I was skeptical from the beginning - and I'm still a "slice denier". (I think #networkslicing remains a critical strategic error and distraction for the industry). But my view is that the really useful stuff in 5G, such as time-synchronous networking, RedCap and vertical-specific elements such as FRMCS for railways, are still a long way from mainstream.

So I can understand that MNOs look at the proposed 6G timeline of 2030, and think "we're still making heavy work of moving to cloud-native 5G standardalone. How are we going to do successive iterations of R15 SA, R16, R17, R18, R19... and make money, all within 6 years?"

[Note: technically 6G should start with Release 21, but based on past experience we'll see R20, or maybe even R19, marketed as 6G by some MNOs]

There is a possible uncomfortable answer that's starting to get discussed quietly. What if 6G isn't primarily about MNOs, at least at first?
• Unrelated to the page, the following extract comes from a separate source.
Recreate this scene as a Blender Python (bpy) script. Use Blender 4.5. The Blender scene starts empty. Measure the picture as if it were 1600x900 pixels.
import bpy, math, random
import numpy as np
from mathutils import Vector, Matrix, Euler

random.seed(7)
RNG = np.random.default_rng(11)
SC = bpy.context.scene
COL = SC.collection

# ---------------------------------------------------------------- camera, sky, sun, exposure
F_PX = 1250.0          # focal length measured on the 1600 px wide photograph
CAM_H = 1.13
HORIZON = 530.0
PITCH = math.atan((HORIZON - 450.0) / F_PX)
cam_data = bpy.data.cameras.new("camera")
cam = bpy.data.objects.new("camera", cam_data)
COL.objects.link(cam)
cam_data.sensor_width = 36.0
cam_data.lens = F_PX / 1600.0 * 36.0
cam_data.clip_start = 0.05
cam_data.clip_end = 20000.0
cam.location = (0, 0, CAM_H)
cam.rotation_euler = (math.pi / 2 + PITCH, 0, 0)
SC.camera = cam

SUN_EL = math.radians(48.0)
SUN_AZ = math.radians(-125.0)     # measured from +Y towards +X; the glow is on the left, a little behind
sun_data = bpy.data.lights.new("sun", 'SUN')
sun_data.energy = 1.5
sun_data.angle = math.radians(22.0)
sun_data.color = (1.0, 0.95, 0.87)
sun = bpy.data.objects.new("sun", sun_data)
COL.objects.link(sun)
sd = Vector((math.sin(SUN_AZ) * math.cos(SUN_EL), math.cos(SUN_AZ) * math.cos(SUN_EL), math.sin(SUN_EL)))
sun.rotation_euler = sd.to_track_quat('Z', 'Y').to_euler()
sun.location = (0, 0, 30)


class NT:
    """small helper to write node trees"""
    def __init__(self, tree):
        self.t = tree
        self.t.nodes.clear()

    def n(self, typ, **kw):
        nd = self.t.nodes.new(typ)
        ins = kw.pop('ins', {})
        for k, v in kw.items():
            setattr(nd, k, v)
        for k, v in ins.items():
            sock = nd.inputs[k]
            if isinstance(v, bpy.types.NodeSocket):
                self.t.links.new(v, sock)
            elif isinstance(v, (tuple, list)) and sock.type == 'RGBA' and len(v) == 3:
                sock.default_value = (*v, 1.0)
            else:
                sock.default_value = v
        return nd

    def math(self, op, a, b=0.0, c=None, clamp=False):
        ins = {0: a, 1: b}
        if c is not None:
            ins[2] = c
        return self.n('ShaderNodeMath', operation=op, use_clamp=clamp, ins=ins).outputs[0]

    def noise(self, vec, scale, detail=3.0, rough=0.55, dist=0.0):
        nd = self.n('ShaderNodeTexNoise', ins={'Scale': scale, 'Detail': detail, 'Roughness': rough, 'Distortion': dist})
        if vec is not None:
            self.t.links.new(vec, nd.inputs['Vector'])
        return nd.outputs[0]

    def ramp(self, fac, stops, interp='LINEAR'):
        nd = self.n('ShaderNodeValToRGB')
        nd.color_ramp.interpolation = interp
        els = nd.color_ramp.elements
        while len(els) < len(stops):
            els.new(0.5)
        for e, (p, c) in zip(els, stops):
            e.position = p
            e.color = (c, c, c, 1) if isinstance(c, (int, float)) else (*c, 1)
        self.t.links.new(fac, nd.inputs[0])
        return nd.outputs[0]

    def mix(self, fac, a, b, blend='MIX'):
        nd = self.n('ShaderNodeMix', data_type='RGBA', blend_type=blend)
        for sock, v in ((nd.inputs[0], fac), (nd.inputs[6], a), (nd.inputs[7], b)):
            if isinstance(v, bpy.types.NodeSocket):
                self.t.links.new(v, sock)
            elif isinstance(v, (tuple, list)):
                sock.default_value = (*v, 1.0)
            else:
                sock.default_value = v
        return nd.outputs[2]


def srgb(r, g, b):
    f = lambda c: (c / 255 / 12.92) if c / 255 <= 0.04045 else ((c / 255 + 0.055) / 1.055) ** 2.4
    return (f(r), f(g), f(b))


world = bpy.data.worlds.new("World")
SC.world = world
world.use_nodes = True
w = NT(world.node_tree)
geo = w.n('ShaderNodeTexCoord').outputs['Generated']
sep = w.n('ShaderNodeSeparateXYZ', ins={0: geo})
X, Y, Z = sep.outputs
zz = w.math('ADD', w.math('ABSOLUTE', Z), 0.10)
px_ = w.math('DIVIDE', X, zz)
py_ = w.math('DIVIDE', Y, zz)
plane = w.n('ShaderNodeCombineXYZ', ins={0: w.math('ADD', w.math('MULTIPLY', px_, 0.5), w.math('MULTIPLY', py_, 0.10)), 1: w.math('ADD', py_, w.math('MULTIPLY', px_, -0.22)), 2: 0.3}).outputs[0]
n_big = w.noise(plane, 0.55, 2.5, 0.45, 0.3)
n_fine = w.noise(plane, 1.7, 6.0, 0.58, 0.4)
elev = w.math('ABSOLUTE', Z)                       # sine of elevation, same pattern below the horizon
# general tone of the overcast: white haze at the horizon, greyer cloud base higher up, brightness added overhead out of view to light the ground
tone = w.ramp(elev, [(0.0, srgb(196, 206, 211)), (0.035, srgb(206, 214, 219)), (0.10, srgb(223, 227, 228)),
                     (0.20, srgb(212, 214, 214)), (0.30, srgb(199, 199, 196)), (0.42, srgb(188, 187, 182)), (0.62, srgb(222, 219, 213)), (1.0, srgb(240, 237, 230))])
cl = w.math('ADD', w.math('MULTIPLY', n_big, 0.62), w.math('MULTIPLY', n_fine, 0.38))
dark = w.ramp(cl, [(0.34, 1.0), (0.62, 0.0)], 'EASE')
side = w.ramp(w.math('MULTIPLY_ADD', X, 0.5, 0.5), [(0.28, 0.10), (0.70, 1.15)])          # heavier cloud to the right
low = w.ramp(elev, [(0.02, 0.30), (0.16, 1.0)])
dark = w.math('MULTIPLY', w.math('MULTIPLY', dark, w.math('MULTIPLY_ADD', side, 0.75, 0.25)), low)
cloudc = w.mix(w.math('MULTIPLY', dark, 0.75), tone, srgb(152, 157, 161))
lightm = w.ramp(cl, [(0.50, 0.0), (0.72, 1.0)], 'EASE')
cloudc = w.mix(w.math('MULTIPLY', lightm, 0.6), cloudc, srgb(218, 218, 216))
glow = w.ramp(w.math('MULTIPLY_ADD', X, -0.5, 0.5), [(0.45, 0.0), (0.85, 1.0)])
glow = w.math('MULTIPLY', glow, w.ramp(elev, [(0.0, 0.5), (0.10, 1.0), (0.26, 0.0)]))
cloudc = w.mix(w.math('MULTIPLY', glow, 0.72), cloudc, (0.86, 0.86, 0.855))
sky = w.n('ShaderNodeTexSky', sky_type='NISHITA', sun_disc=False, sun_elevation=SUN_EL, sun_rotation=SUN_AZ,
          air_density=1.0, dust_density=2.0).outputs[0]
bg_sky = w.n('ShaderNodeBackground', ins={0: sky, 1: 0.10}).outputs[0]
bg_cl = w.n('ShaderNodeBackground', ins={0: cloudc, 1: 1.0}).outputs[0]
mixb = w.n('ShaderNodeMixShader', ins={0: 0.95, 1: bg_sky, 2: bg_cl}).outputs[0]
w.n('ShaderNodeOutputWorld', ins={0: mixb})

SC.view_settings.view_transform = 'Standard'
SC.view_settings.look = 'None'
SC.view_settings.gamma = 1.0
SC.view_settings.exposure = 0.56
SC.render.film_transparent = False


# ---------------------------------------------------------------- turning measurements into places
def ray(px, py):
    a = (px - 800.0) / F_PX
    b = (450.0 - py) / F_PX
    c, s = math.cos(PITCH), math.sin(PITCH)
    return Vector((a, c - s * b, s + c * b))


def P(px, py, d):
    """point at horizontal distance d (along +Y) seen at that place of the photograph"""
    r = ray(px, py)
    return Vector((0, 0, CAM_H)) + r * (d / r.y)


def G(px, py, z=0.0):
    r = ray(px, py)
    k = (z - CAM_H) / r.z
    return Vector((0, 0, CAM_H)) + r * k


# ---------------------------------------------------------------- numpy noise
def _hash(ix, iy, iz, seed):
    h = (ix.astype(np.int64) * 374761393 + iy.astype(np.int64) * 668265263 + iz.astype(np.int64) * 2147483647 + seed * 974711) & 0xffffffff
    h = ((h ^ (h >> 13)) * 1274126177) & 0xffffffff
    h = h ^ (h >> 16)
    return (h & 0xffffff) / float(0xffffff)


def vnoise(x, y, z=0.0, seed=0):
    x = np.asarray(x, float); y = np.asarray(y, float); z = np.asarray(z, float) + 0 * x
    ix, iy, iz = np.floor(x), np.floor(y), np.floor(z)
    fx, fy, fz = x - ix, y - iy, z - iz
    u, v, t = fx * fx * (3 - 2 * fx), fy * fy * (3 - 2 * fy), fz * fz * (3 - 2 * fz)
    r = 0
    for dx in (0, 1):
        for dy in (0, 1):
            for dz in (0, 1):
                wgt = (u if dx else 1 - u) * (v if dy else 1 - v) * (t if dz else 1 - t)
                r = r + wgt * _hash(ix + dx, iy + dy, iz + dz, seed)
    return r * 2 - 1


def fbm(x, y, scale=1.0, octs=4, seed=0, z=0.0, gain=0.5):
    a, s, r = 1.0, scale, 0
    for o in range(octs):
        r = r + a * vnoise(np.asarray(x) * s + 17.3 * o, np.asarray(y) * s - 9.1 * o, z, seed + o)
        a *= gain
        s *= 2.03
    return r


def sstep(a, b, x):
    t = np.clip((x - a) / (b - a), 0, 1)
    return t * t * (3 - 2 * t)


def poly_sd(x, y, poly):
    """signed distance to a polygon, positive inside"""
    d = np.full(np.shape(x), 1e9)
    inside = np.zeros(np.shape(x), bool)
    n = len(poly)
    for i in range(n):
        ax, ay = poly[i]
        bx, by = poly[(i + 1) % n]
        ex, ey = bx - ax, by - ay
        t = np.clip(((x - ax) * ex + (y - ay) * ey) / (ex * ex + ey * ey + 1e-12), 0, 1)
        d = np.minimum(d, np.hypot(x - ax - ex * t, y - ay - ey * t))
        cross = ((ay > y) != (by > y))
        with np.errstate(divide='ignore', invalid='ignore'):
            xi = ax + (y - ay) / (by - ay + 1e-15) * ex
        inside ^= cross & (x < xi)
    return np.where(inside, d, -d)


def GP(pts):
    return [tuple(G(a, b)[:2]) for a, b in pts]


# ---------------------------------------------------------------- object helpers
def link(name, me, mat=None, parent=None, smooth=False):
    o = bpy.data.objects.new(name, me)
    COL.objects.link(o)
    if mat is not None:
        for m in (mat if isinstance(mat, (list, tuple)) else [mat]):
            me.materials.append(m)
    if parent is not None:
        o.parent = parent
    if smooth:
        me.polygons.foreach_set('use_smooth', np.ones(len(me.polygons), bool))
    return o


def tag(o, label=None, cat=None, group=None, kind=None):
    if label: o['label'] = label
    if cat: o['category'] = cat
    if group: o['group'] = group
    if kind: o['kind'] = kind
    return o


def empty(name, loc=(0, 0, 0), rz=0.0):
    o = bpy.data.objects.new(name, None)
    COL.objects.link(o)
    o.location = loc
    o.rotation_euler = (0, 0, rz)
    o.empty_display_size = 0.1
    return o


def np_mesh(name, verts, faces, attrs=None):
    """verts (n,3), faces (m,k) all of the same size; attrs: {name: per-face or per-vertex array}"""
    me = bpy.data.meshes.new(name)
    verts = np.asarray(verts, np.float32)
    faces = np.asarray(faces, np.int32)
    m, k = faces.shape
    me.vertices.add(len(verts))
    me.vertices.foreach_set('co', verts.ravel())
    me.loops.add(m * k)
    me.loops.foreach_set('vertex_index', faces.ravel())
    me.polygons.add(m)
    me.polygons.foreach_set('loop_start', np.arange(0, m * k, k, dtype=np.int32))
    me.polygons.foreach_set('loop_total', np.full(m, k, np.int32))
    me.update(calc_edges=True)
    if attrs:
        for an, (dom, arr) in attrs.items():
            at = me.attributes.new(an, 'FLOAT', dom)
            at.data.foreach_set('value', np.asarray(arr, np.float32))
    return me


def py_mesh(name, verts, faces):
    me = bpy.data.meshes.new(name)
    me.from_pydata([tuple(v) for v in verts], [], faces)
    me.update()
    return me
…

6G will happen in 2030, one way or another. The world's universities and R&D labs aren't going to down tools for two years, while MNOs are still trying to "monetise" 5G. There will be a bunch of technologies and standards that get called IMT2030 / 6G.

There might even be multiple standards, either because of geopolitics leading to regional versions, or because my niggling of IEEE and Wi-Fi Alliance eventually prompts them to submit a candidate 6G technology (#WiFi 9 or 10, I guess).

So the question then becomes - will traditional MNOs be the main buyers of 6G in the 2028-2030 timeframe? Or will it be enterprises, new-entrant and niche MNOs, infracos, neutral-hosts, satcos, governments and others building greenfield wireless networks?

Is the failure of 5G to live up to inflated expectations actually going to be the pivot point for the (slow) demise of the legacy MNO model? Are we watching #pathdependency effects in play?